**Records for this exercise**.
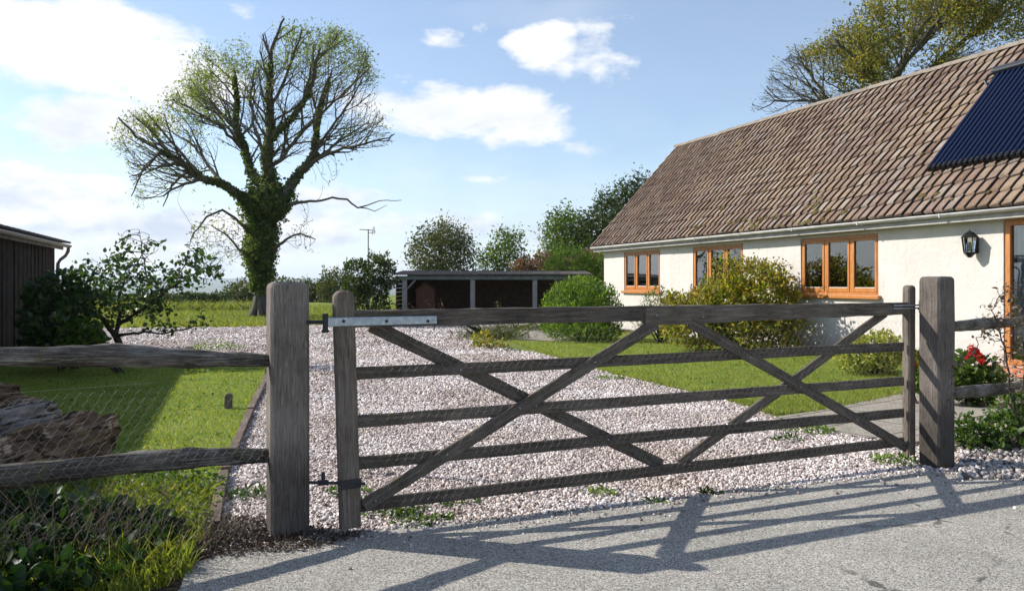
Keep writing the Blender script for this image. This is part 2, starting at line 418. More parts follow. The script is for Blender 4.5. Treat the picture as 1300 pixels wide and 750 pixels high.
def mat_gravel():
    s = NT('gravel_mat', .9, .2)
    vc = s.vor(42, out='Color'); r = s.n('ShaderNodeSeparateColor'); s.l(vc, r.inputs[0])
    c = s.ramp(r.outputs[0], [(0, (.22, .185, .175)), (.22, (.44, .375, .355)), (.5, (.60, .53, .505)), (.8, (.72, .66, .63)), (1, (.90, .86, .82))])
    d = s.vor(52); c = s.mix(s.ramp(d, [(.45, 0.0), (.75, .8)]), c, (.20, .17, .16))
    sp = s.n('ShaderNodeSeparateColor'); s.l(s.vor(17, s.mapv((1, .7, 1)), out='Color'), sp.inputs[0]); c = s.mix(1, c, s.ramp(sp.outputs[0], [(0, .45), (.3, .85), (1, 1.22)]), 'MULTIPLY')
    big = s.ramp(s.noise(.55, 5, .6), [(.35, (.74, .68, .62)), (.62, (1.06, 1.06, 1.06))]); c = s.mix(1, c, big, 'MULTIPLY')
    st = s.ramp(s.noise(.8, 3, .6, s.mapv((.6, 2.4, 1))), [(.36, .82), (.5, 1.0)]); c = s.mix(.8, c, st, 'MULTIPLY')
    s.color(c); inv = s.math('SUBTRACT', 1.0, d); s.bump(inv, .9, .02); return s.m
def mat_stone(name='stone_mat', tint=(1, 1, 1)):
    s = NT(name, .85, .25)
    c = s.ramp(s.island(), [(0, (.12, .10, .095)), (.2, (.34, .28, .265)), (.4, (.54, .465, .44)), (.6, (.62, .565, .54)), (.85, (.76, .70, .67)), (1, (.92, .89, .85))])
    big = s.ramp(s.noise(.55, 5, .6), [(.35, (.74, .68, .62)), (.62, (1.06, 1.06, 1.06))]); c = s.mix(1, c, big, 'MULTIPLY')
    s.color(s.mix(1, c, tint, 'MULTIPLY')); return s.m
def mat_road():
    s = NT('road_mat', .85, .3)
    vs = s.n('ShaderNodeSeparateColor'); s.l(s.vor(150, out='Color'), vs.inputs[0]); c = s.ramp(vs.outputs[0], [(0, (.18, .16, .135)), (.25, (.46, .42, .36)), (.6, (.64, .60, .53)), (.88, (.80, .76, .68)), (1, (.92, .89, .82))])
    c = s.mix(s.ramp(s.vor(150), [(.5, 0.0), (.8, .8)]), c, (.12, .11, .095))
    ck = s.vor(.75, s.mapv((1, 1, 1)), 'DISTANCE_TO_EDGE'); ck = s.ramp(s.math('ADD', ck, s.math('MULTIPLY', s.math('SUBTRACT', s.noise(7, 5, .7), .5), .10)), [(.0, .75), (.006, 0.0)]); c = s.mix(s.math('MULTIPLY', ck, s.ramp(s.noise(.6, 2), [(.5, 0.0), (.6, 1.0)])), c, (.06, .055, .05))
    b = s.ramp(s.noise(1.3, 6, .7), [(.3, .86), (.7, 1.2)]); c = s.mix(1, c, b, 'MULTIPLY')
    vd = s.vor(75); pass
    fl = s.ramp(s.noise(7, 4, .8), [(.62, 0.0), (.70, .5)]); c = s.mix(fl, c, (.17, .155, .13))
    s.color(c); s.bump(s.noise(150, 3, .8), 1, .02, s.bump(s.noise(30, 3), .6, .02)); return s.m
def mat_path():
    s = NT('path_mat', .9, .2)
    c = s.ramp(s.noise(6, 7, .7), [(.3, (.25, .22, .18)), (.7, (.40, .36, .30))])
    c = s.mix(1, c, s.ramp(s.noise(80, 3, .7), [(.35, .7), (.6, 1.1)]), 'MULTIPLY')
    br = s.n('ShaderNodeTexBrick'); br.inputs['Scale'].default_value = 1.0; br.inputs['Mortar Size'].default_value = .012
    br.inputs['Brick Width'].default_value = .9; br.inputs['Row Height'].default_value = .6; br.offset = .5
    s.l(s.mapv((1, 1, 1), rot=(0, 0, R(-35))), br.inputs[0]); c = s.mix(br.outputs['Fac'], c, (.07, .065, .05))
    s.color(c); s.bump(s.noise(80, 3, .7), .5, .006); return s.m
def mat_soil():
    s = NT('soil_mat', .95, .1); c = s.ramp(s.noise(14, 6, .7), [(.3, (.035, .025, .018)), (.7, (.13, .095, .065))]); s.color(c)
    s.bump(s.noise(50, 4, .8), 1, .03); return s.m
# ------------------------------------------------------------ terrain
def terrain():
    rs = [0, 2, 4, 6, 9, 12, 16, 20, 25, 30, 36, 42, 50, 60, 70, 80, 88, 95, 105, 120, 150, 200, 270, 360, 480, 650, 900, 1300, 1800, 2500, 3500, 5000, 6500, 7600, 8600, 9600, 11000]
    ns = 220; V = [(0, 0, 0)]; Fc = []
    def ss(a, b, x): q = min(1, max(0, (x-a)/(b-a))); return q*q*(3-2*q)
    for r in rs[1:]:
        for k in range(ns):
            a = 2*math.pi*k/ns; x = r*math.sin(a); y = r*math.cos(a)
            z = -46*ss(88, 620, r)-8*ss(600, 2500, r)+(108+26*mnoise.noise(Vector((math.sin(a)*3, math.cos(a)*3, 0)))+10*mnoise.noise(Vector((math.sin(a)*14, math.cos(a)*14, 2))))*ss(4600, 8600, r)
            if r > 150: z += 5*mnoise.noise(Vector((x/700, y/700, 1)))
            V.append((x, y, z))
    for k in range(ns): Fc.append((0, 1+(k+1) % ns, 1+k))
    for i in range(len(rs)-2):
        b = 1+i*ns
        for k in range(ns): Fc.append((b+k, b+(k+1) % ns, b+ns+(k+1) % ns, b+ns+k))
    me = pymesh('ground', V, Fc); bm = bmesh.new(); bm.from_mesh(me); bmesh.ops.recalc_face_normals(bm, faces=bm.faces)
    if sum(f.normal.z for f in bm.faces) < 0: bmesh.ops.reverse_faces(bm, faces=bm.faces)
    bm.to_mesh(me); bm.free(); o = link('ground', me, mat_field(), smooth=True); tag(o, kind='structure')
terrain()
def g2(px, py): v = G(px, py); return (v.x, v.y)
M_lawn = mat_lawn(); M_gravel = mat_gravel(); M_stone = mat_stone(); M_soil = mat_soil(); M_path = mat_path()
GRAVEL = [(-1.2, 3.7), (-1.62, 4.2), g2(268, 675), g2(289, 605), g2(322, 525), g2(345, 470), (-4.9, 15.6), (-8.6, 16.6), (-12.5, 19.0), (-14.8, 22.0), (-15.5, 25.6), (-9.2, 26.6), (-6, 28.3), (1.2, 30.2),
          (1.1, 27.8), (.25, 24.3), (-.75, 22.6), (-.55, 19.2), g2(700, 453), g2(745, 467), g2(800, 481), g2(870, 497), g2(930, 512), (2.95, 8.75), (3.05, 8.2), (3.25, 7.75), (3.55, 7.4), (4.3, 7.2), (4.0, 6.2), (3.6, 5.2), (2, 4.2)]
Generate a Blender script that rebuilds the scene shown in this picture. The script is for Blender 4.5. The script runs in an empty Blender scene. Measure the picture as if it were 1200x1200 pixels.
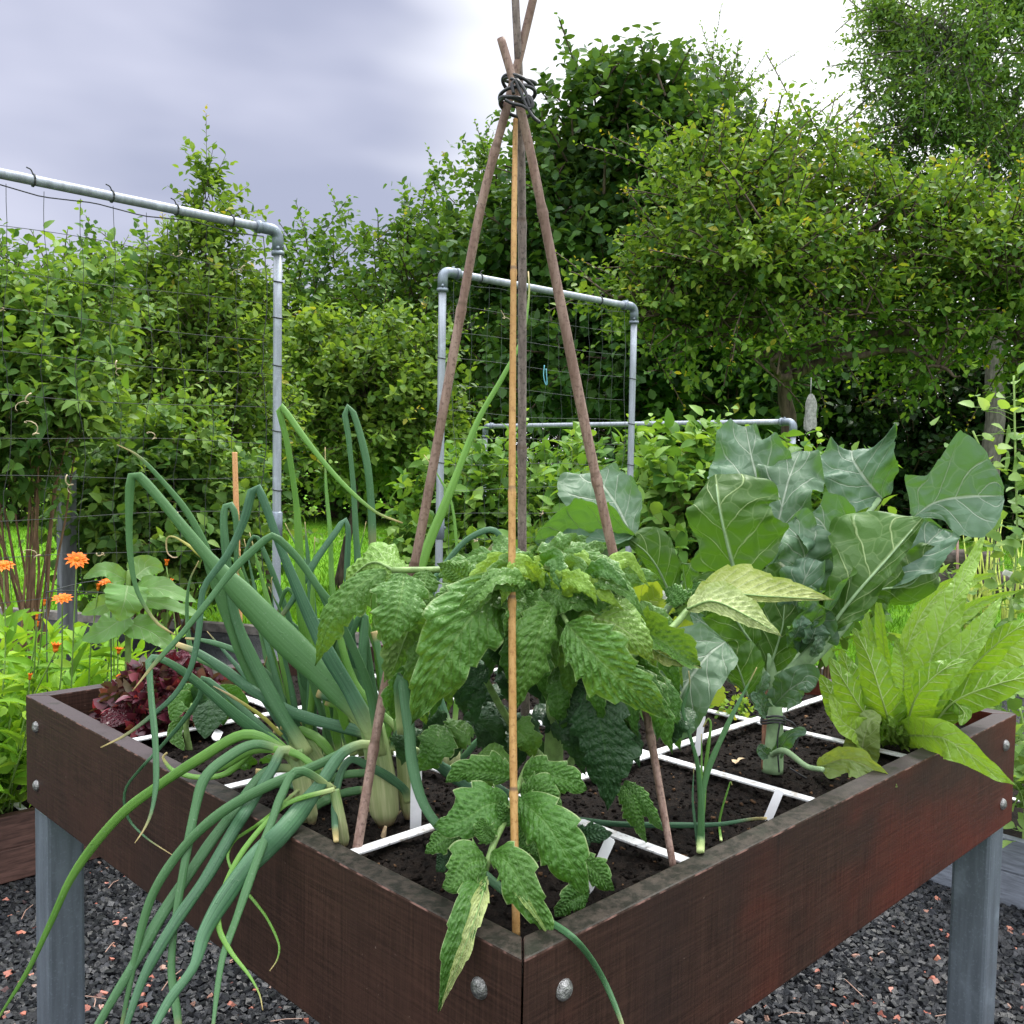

**What this task involves**.
Transcribe the listing in full. Omit the pictures and keep every line exact.

**Task output**.
Keep writing the Blender script for this image. This is part 2, starting at line 418. More parts follow. The script is for Blender 4.5. Treat the picture as 1300 pixels wide and 750 pixels high.
def mat_gravel():
    s = NT('gravel_mat', .9, .2)
    vc = s.vor(42, out='Color'); r = s.n('ShaderNodeSeparateColor'); s.l(vc, r.inputs[0])
    c = s.ramp(r.outputs[0], [(0, (.22, .185, .175)), (.22, (.44, .375, .355)), (.5, (.60, .53, .505)), (.8, (.72, .66, .63)), (1, (.90, .86, .82))])
    d = s.vor(52); c = s.mix(s.ramp(d, [(.45, 0.0), (.75, .8)]), c, (.20, .17, .16))
    sp = s.n('ShaderNodeSeparateColor'); s.l(s.vor(17, s.mapv((1, .7, 1)), out='Color'), sp.inputs[0]); c = s.mix(1, c, s.ramp(sp.outputs[0], [(0, .45), (.3, .85), (1, 1.22)]), 'MULTIPLY')
    big = s.ramp(s.noise(.55, 5, .6), [(.35, (.74, .68, .62)), (.62, (1.06, 1.06, 1.06))]); c = s.mix(1, c, big, 'MULTIPLY')
    st = s.ramp(s.noise(.8, 3, .6, s.mapv((.6, 2.4, 1))), [(.36, .82), (.5, 1.0)]); c = s.mix(.8, c, st, 'MULTIPLY')
    s.color(c); inv = s.math('SUBTRACT', 1.0, d); s.bump(inv, .9, .02); return s.m
def mat_stone(name='stone_mat', tint=(1, 1, 1)):
    s = NT(name, .85, .25)
    c = s.ramp(s.island(), [(0, (.12, .10, .095)), (.2, (.34, .28, .265)), (.4, (.54, .465, .44)), (.6, (.62, .565, .54)), (.85, (.76, .70, .67)), (1, (.92, .89, .85))])
    big = s.ramp(s.noise(.55, 5, .6), [(.35, (.74, .68, .62)), (.62, (1.06, 1.06, 1.06))]); c = s.mix(1, c, big, 'MULTIPLY')
    s.color(s.mix(1, c, tint, 'MULTIPLY')); return s.m
def mat_road():
    s = NT('road_mat', .85, .3)
    vs = s.n('ShaderNodeSeparateColor'); s.l(s.vor(150, out='Color'), vs.inputs[0]); c = s.ramp(vs.outputs[0], [(0, (.18, .16, .135)), (.25, (.46, .42, .36)), (.6, (.64, .60, .53)), (.88, (.80, .76, .68)), (1, (.92, .89, .82))])
    c = s.mix(s.ramp(s.vor(150), [(.5, 0.0), (.8, .8)]), c, (.12, .11, .095))
    ck = s.vor(.75, s.mapv((1, 1, 1)), 'DISTANCE_TO_EDGE'); ck = s.ramp(s.math('ADD', ck, s.math('MULTIPLY', s.math('SUBTRACT', s.noise(7, 5, .7), .5), .10)), [(.0, .75), (.006, 0.0)]); c = s.mix(s.math('MULTIPLY', ck, s.ramp(s.noise(.6, 2), [(.5, 0.0), (.6, 1.0)])), c, (.06, .055, .05))
    b = s.ramp(s.noise(1.3, 6, .7), [(.3, .86), (.7, 1.2)]); c = s.mix(1, c, b, 'MULTIPLY')
    vd = s.vor(75); pass
    fl = s.ramp(s.noise(7, 4, .8), [(.62, 0.0), (.70, .5)]); c = s.mix(fl, c, (.17, .155, .13))
    s.color(c); s.bump(s.noise(150, 3, .8), 1, .02, s.bump(s.noise(30, 3), .6, .02)); return s.m
def mat_path():
    s = NT('path_mat', .9, .2)
    c = s.ramp(s.noise(6, 7, .7), [(.3, (.25, .22, .18)), (.7, (.40, .36, .30))])
    c = s.mix(1, c, s.ramp(s.noise(80, 3, .7), [(.35, .7), (.6, 1.1)]), 'MULTIPLY')
    br = s.n('ShaderNodeTexBrick'); br.inputs['Scale'].default_value = 1.0; br.inputs['Mortar Size'].default_value = .012
    br.inputs['Brick Width'].default_value = .9; br.inputs['Row Height'].default_value = .6; br.offset = .5
    s.l(s.mapv((1, 1, 1), rot=(0, 0, R(-35))), br.inputs[0]); c = s.mix(br.outputs['Fac'], c, (.07, .065, .05))
    s.color(c); s.bump(s.noise(80, 3, .7), .5, .006); return s.m
def mat_soil():
    s = NT('soil_mat', .95, .1); c = s.ramp(s.noise(14, 6, .7), [(.3, (.035, .025, .018)), (.7, (.13, .095, .065))]); s.color(c)
    s.bump(s.noise(50, 4, .8), 1, .03); return s.m
# ------------------------------------------------------------ terrain
def terrain():
    rs = [0, 2, 4, 6, 9, 12, 16, 20, 25, 30, 36, 42, 50, 60, 70, 80, 88, 95, 105, 120, 150, 200, 270, 360, 480, 650, 900, 1300, 1800, 2500, 3500, 5000, 6500, 7600, 8600, 9600, 11000]
    ns = 220; V = [(0, 0, 0)]; Fc = []
    def ss(a, b, x): q = min(1, max(0, (x-a)/(b-a))); return q*q*(3-2*q)
    for r in rs[1:]:
        for k in range(ns):
            a = 2*math.pi*k/ns; x = r*math.sin(a); y = r*math.cos(a)
            z = -46*ss(88, 620, r)-8*ss(600, 2500, r)+(108+26*mnoise.noise(Vector((math.sin(a)*3, math.cos(a)*3, 0)))+10*mnoise.noise(Vector((math.sin(a)*14, math.cos(a)*14, 2))))*ss(4600, 8600, r)
            if r > 150: z += 5*mnoise.noise(Vector((x/700, y/700, 1)))
            V.append((x, y, z))
    for k in range(ns): Fc.append((0, 1+(k+1) % ns, 1+k))
    for i in range(len(rs)-2):
        b = 1+i*ns
        for k in range(ns): Fc.append((b+k, b+(k+1) % ns, b+ns+(k+1) % ns, b+ns+k))
    me = pymesh('ground', V, Fc); bm = bmesh.new(); bm.from_mesh(me); bmesh.ops.recalc_face_normals(bm, faces=bm.faces)
    if sum(f.normal.z for f in bm.faces) < 0: bmesh.ops.reverse_faces(bm, faces=bm.faces)
    bm.to_mesh(me); bm.free(); o = link('ground', me, mat_field(), smooth=True); tag(o, kind='structure')
terrain()
def g2(px, py): v = G(px, py); return (v.x, v.y)
M_lawn = mat_lawn(); M_gravel = mat_gravel(); M_stone = mat_stone(); M_soil = mat_soil(); M_path = mat_path()
GRAVEL = [(-1.2, 3.7), (-1.62, 4.2), g2(268, 675), g2(289, 605), g2(322, 525), g2(345, 470), (-4.9, 15.6), (-8.6, 16.6), (-12.5, 19.0), (-14.8, 22.0), (-15.5, 25.6), (-9.2, 26.6), (-6, 28.3), (1.2, 30.2),
          (1.1, 27.8), (.25, 24.3), (-.75, 22.6), (-.55, 19.2), g2(700, 453), g2(745, 467), g2(800, 481), g2(870, 497), g2(930, 512), (2.95, 8.75), (3.05, 8.2), (3.25, 7.75), (3.55, 7.4), (4.3, 7.2), (4.0, 6.2), (3.6, 5.2), (2, 4.2)]
Generate a Blender script that rebuilds the scene shown in this picture. The script is for Blender 4.5. The script runs in an empty Blender scene. Measure the picture as if it were 1200x1200 pixels.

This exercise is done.